» **RECORDED DATA**
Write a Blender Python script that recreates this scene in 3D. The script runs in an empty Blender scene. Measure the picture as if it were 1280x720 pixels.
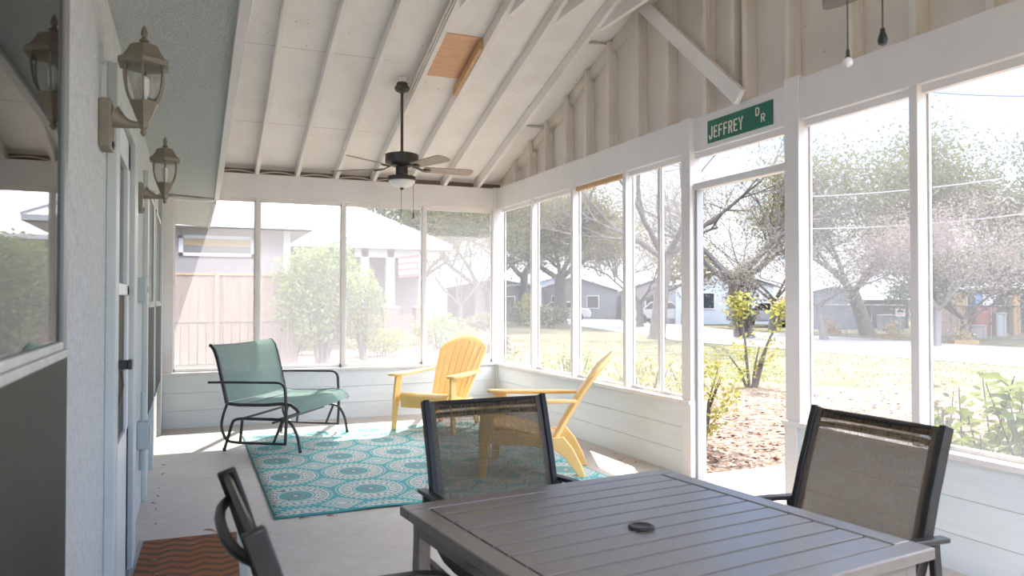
import bpy, bmesh, math, random
from mathutils import Vector, Matrix, Quaternion
random.seed(7)
C = bpy.context.scene.collection
PI = math.pi
def V(*a): return Vector(a)

# ------------------------------------------------------------------ materials
def new_mat(name):
    m = bpy.data.materials.new(name); m.use_nodes = True
    nt = m.node_tree; nt.nodes.clear()
    return m, nt
class X:
    """tiny math expression builder for shader nodes"""
    def __init__(s, nt, sock): s.nt = nt; s.s = sock
    def _m(s, op, *o):
        n = s.nt.nodes.new('ShaderNodeMath'); n.operation = op
        for i, a in enumerate((s,)+o):
            if isinstance(a, X): s.nt.links.new(a.s, n.inputs[i])
            else: n.inputs[i].default_value = a
        return X(s.nt, n.outputs[0])
    def __add__(s, o): return s._m('ADD', o)
    def __sub__(s, o): return s._m('SUBTRACT', o)
    def __mul__(s, o): return s._m('MULTIPLY', o)
    def __truediv__(s, o): return s._m('DIVIDE', o)
    def abs(s): return s._m('ABSOLUTE')
    def sqrt(s): return s._m('SQRT')
    def fract(s): return s._m('FRACT')
    def floor(s): return s._m('FLOOR')
    def sin(s): return s._m('SINE')
    def gt(s, o): return s._m('GREATER_THAN', o)
    def lt(s, o): return s._m('LESS_THAN', o)
    def max(s, o): return s._m('MAXIMUM', o)
    def min(s, o): return s._m('MINIMUM', o)
    def atan2(s, o): return s._m('ARCTAN2', o)
    def band(s, a, b): return s.gt(a)*s.lt(b)
def mixc(nt, fac, a, b):
    n = nt.nodes.new('ShaderNodeMix'); n.data_type = 'RGBA'
    for sock, val in ((n.inputs[0], fac), (n.inputs[6], a), (n.inputs[7], b)):
        if isinstance(val, X): nt.links.new(val.s, sock)
        elif hasattr(val, 'is_output'): nt.links.new(val, sock)
        elif isinstance(val, (int, float)): sock.default_value = val
        else: sock.default_value = (*val, 1)
    return n.outputs[2]
def obj_xyz(nt):
    tc = nt.nodes.new('ShaderNodeTexCoord'); sp = nt.nodes.new('ShaderNodeSeparateXYZ')
    nt.links.new(tc.outputs['Object'], sp.inputs[0])
    return tc, [X(nt, o) for o in sp.outputs]
def noise(nt, scale, detail=3, stretch=None, rough=.5):
    tc = nt.nodes.new('ShaderNodeTexCoord'); n = nt.nodes.new('ShaderNodeTexNoise')
    n.inputs['Scale'].default_value = scale; n.inputs['Detail'].default_value = detail; n.inputs['Roughness'].default_value = rough
    if stretch:
        mp = nt.nodes.new('ShaderNodeMapping'); mp.inputs['Scale'].default_value = stretch
        nt.links.new(tc.outputs['Object'], mp.inputs[0]); nt.links.new(mp.outputs[0], n.inputs['Vector'])
    else: nt.links.new(tc.outputs['Object'], n.inputs['Vector'])
    return X(nt, n.outputs['Fac'])
def ramp(nt, x, a, b):
    n = nt.nodes.new('ShaderNodeMapRange'); nt.links.new(x.s, n.inputs[0])
    n.inputs[1].default_value = a; n.inputs[2].default_value = b
    return X(nt, n.outputs[0])
def finish(m, nt, col, rough=.5, metal=0., bump=None, spec=.5, dist=.01):
    p = nt.nodes.new('ShaderNodeBsdfPrincipled'); o = nt.nodes.new('ShaderNodeOutputMaterial')
    if hasattr(col, 'is_output'): nt.links.new(col, p.inputs['Base Color'])
    else: p.inputs['Base Color'].default_value = (*col, 1)
    p.inputs['Roughness'].default_value = rough; p.inputs['Metallic'].default_value = metal
    p.inputs['Specular IOR Level'].default_value = spec
    if bump is not None:
        b = nt.nodes.new('ShaderNodeBump'); b.inputs['Strength'].default_value = bump[1]; b.inputs['Distance'].default_value = dist
        nt.links.new(bump[0].s, b.inputs['Height']); nt.links.new(b.outputs[0], p.inputs['Normal'])
    nt.links.new(p.outputs[0], o.inputs[0])
    return m
def simple(name, c, rough=.5, metal=0., c2=None, ns=8, stretch=None, bs=None, bstr=.2, lo=.4, hi=.7, spec=.5, detail=3):
    m, nt = new_mat(name)
    col = c
    if c2 is not None: col = mixc(nt, ramp(nt, noise(nt, ns, detail, stretch), lo, hi), c, c2)
    b = None
    if bs: b = (noise(nt, bs, 4), bstr)
    return finish(m, nt, col, rough, metal, b, spec)
def leafy(name, c, c2, ns=3., trans=.4):
    m, nt = new_mat(name)
    col = mixc(nt, ramp(nt, noise(nt, ns, 2), .35, .65), c, c2)
    d = nt.nodes.new('ShaderNodeBsdfDiffuse'); t = nt.nodes.new('ShaderNodeBsdfTranslucent'); x = nt.nodes.new('ShaderNodeMixShader')
    o = nt.nodes.new('ShaderNodeOutputMaterial'); x.inputs[0].default_value = trans
    nt.links.new(col, d.inputs[0]); nt.links.new(col, t.inputs[0])
    nt.links.new(d.outputs[0], x.inputs[1]); nt.links.new(t.outputs[0], x.inputs[2]); nt.links.new(x.outputs[0], o.inputs[0])
    return m
def mesh_cloth(name, c, c2, opening, trans=.3, weave=None, stretch=None, gloss=0.):
    """open woven cloth / insect screen: part holes, part thread"""
    m, nt = new_mat(name)
    th = None
    if c2 is not None: th = ramp(nt, (noise(nt, 1, 2, stretch)+noise(nt, 1, 2, (stretch[2], stretch[1]*.3, stretch[0])))*.5, .38, .62)
    col = c if c2 is None else mixc(nt, th, c, c2)
    d = nt.nodes.new('ShaderNodeBsdfDiffuse'); t = nt.nodes.new('ShaderNodeBsdfTranslucent'); x = nt.nodes.new('ShaderNodeMixShader')
    for n in (d, t):
        if hasattr(col, 'is_output'): nt.links.new(col, n.inputs[0])
        else: n.inputs[0].default_value = (*col, 1)
    x.inputs[0].default_value = trans
    nt.links.new(d.outputs[0], x.inputs[1]); nt.links.new(t.outputs[0], x.inputs[2])
    tr = nt.nodes.new('ShaderNodeBsdfTransparent'); y = nt.nodes.new('ShaderNodeMixShader'); o = nt.nodes.new('ShaderNodeOutputMaterial')
    if weave:
        a, b = weave
        w = th*(a-b)+b
        nt.links.new(w.s, y.inputs[0])
    else: y.inputs[0].default_value = opening
    nt.links.new(x.outputs[0], y.inputs[1]); nt.links.new(tr.outputs[0], y.inputs[2]); nt.links.new(y.outputs[0], o.inputs[0])
    return m
def glass(name, ior=1.5, tint=(1, 1, 1), rough=0.02):
    m, nt = new_mat(name)
    f = nt.nodes.new('ShaderNodeFresnel'); f.inputs[0].default_value = ior
    g = nt.nodes.new('ShaderNodeBsdfGlossy'); g.inputs['Roughness'].default_value = rough
    t = nt.nodes.new('ShaderNodeBsdfTransparent'); t.inputs[0].default_value = (*tint, 1)
    x = nt.nodes.new('ShaderNodeMixShader'); o = nt.nodes.new('ShaderNodeOutputMaterial')
    nt.links.new(f.outputs[0], x.inputs[0]); nt.links.new(t.outputs[0], x.inputs[1]); nt.links.new(g.outputs[0], x.inputs[2]); nt.links.new(x.outputs[0], o.inputs[0])
    return m

M = {}
def concrete():
    m, nt = new_mat('concrete')
    a = ramp(nt, noise(nt, 1.3, 6, None, .65), .3, .7); b = ramp(nt, noise(nt, 14, 5), .35, .75)
    col = mixc(nt, a, (.50, .455, .40), (.40, .36, .315)); col = mixc(nt, b*.35, col, (.58, .55, .51))
    return finish(m, nt, col, .62, 0, (noise(nt, 30, 6), .12), .35)
M['concrete'] = concrete()
def white_boards(name, base, dirt, knot=(.30, .24, .19), stretch=(3, 3, 3)):
    m, nt = new_mat(name)
    a = ramp(nt, noise(nt, 1.2, 5, stretch), .42, .8)
    col = mixc(nt, a*.45, base, dirt)
    tc = nt.nodes.new('ShaderNodeTexCoord'); vo = nt.nodes.new('ShaderNodeTexVoronoi'); vo.inputs['Scale'].default_value = 7.5
    nt.links.new(tc.outputs['Object'], vo.inputs['Vector'])
    k = X(nt, vo.outputs['Distance']).lt(.06)
    col = mixc(nt, k*.55, col, knot)
    if name.startswith('white'):
        _, (x_, y_, z_) = obj_xyz(nt); wob = noise(nt, .8, 2)
        seam = ((y_/1.16+.37).fract()*1.16).lt(.007)*wob.gt(.46)
        col = mixc(nt, seam*.6, col, (.34, .28, .235))
    return finish(m, nt, col, .6, 0, (noise(nt, 25, 3, stretch), .08), .3)
M['deck'] = white_boards('white painted roof deck', (.83, .80, .785), (.66, .60, .555))
M['white'] = simple('white painted lumber', (.81, .78, .755), .5, c2=(.755, .72, .69), ns=2.5, bs=18, bstr=.06, spec=.3)
M['gable'] = white_boards('cream painted sheathing', (.74, .685, .615), (.64, .57, .485))
M['cream'] = simple('cream painted stud', (.76, .71, .645), .5, c2=(.68, .62, .55), ns=3, spec=.3)
M['siding'] = simple('pale painted lap siding', (.73, .775, .79), .45, c2=(.69, .735, .75), ns=3, stretch=(1, 1, 8), bs=22, bstr=.06, spec=.35)
M['stucco'] = simple('pale stucco', (.68, .69, .68), .75, c2=(.54, .555, .545), ns=55, bs=110, bstr=1., spec=.2)
M['soffit'] = simple('grey textured soffit', (.60, .62, .61), .8, c2=(.52, .545, .535), ns=60, bs=90, bstr=1., spec=.2, detail=5)
M['trimblue'] = simple('pale blue white trim paint', (.57, .605, .58), .45, c2=(.53, .565, .54), ns=4, spec=.4)
M['rawwood'] = simple('bare pine', (.62, .40, .22), .6, c2=(.52, .32, .165), ns=3, stretch=(14, 2, 14), spec=.3)
M['ply'] = simple('bare plywood', (.66, .40, .25), .6, c2=(.74, .48, .31), ns=4, stretch=(2, 9, 2), spec=.3)
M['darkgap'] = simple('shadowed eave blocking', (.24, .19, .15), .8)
M['door'] = simple('white door paint', (.76, .79, .795), .35, c2=(.73, .76, .765), ns=3, spec=.4)
M['winframe'] = simple('grey window frame', (.26, .255, .23), .45, c2=(.22, .215, .20), ns=5)
M['railframe'] = simple('weathered window rail', (.60, .585, .54), .5, c2=(.50, .48, .43), ns=9)
M['glasswin'] = glass('window glass', 1.75, (.8, .82, .8))
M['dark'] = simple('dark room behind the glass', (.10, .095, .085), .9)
M['darkscreen'] = simple('charcoal insect screen', (.050, .044, .036), .5, c2=(.036, .031, .026), ns=90, spec=.12)
M['screen_far'] = mesh_cloth('sunlit insect screen', (.90, .87, .89), None, .86, .55)
M['screen_side'] = mesh_cloth('insect screen', (.70, .69, .69), None, .885, .5)
M['bronze'] = simple('dark bronze metal', (.060, .052, .042), .45, .3, c2=(.085, .073, .058), ns=12)
M['taupe'] = simple('taupe painted metal', (.245, .21, .155), .45, .1, c2=(.20, .17, .125), ns=10)
M['frost'] = simple('frosted white glass', (.86, .84, .80), .35)
M['fanblade'] = simple('weathered tan fan blade', (.40, .315, .25), .5, c2=(.30, .235, .185), ns=3, stretch=(3, 18, 3))
M['lampglass'] = glass('lantern glass', 1.45, (.95, .95, .93))
M['bulb'] = simple('white lamp tube', (.80, .78, .72), .4)
M['tablemetal'] = simple('dark brown satin metal', (.165, .143, .122), .30, .25, c2=(.148, .128, .11), ns=40, spec=.7)
M['tabledark'] = simple('dark slot metal', (.03, .027, .025), .6)
M['chairmetal'] = simple('black bronze chair metal', (.020, .018, .016), .42, 0, c2=(.027, .024, .021), ns=20, spec=.32)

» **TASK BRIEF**
Repeat exactly the lines above, starting with the line that contains "M['darkgap'] = simple('shadowed" and ending with the last line, both included, and nothing else.

» **RESPONSE TO THIS TASK**
M['darkgap'] = simple('shadowed eave blocking', (.24, .19, .15), .8)
M['door'] = simple('white door paint', (.76, .79, .795), .35, c2=(.73, .76, .765), ns=3, spec=.4)
M['winframe'] = simple('grey window frame', (.26, .255, .23), .45, c2=(.22, .215, .20), ns=5)
M['railframe'] = simple('weathered window rail', (.60, .585, .54), .5, c2=(.50, .48, .43), ns=9)
M['glasswin'] = glass('window glass', 1.75, (.8, .82, .8))
M['dark'] = simple('dark room behind the glass', (.10, .095, .085), .9)
M['darkscreen'] = simple('charcoal insect screen', (.050, .044, .036), .5, c2=(.036, .031, .026), ns=90, spec=.12)
M['screen_far'] = mesh_cloth('sunlit insect screen', (.90, .87, .89), None, .86, .55)
M['screen_side'] = mesh_cloth('insect screen', (.70, .69, .69), None, .885, .5)
M['bronze'] = simple('dark bronze metal', (.060, .052, .042), .45, .3, c2=(.085, .073, .058), ns=12)
M['taupe'] = simple('taupe painted metal', (.245, .21, .155), .45, .1, c2=(.20, .17, .125), ns=10)
M['frost'] = simple('frosted white glass', (.86, .84, .80), .35)
M['fanblade'] = simple('weathered tan fan blade', (.40, .315, .25), .5, c2=(.30, .235, .185), ns=3, stretch=(3, 18, 3))
M['lampglass'] = glass('lantern glass', 1.45, (.95, .95, .93))
M['bulb'] = simple('white lamp tube', (.80, .78, .72), .4)
M['tablemetal'] = simple('dark brown satin metal', (.165, .143, .122), .30, .25, c2=(.148, .128, .11), ns=40, spec=.7)
M['tabledark'] = simple('dark slot metal', (.03, .027, .025), .6)
M['chairmetal'] = simple('black bronze chair metal', (.020, .018, .016), .42, 0, c2=(.027, .024, .021), ns=20, spec=.32)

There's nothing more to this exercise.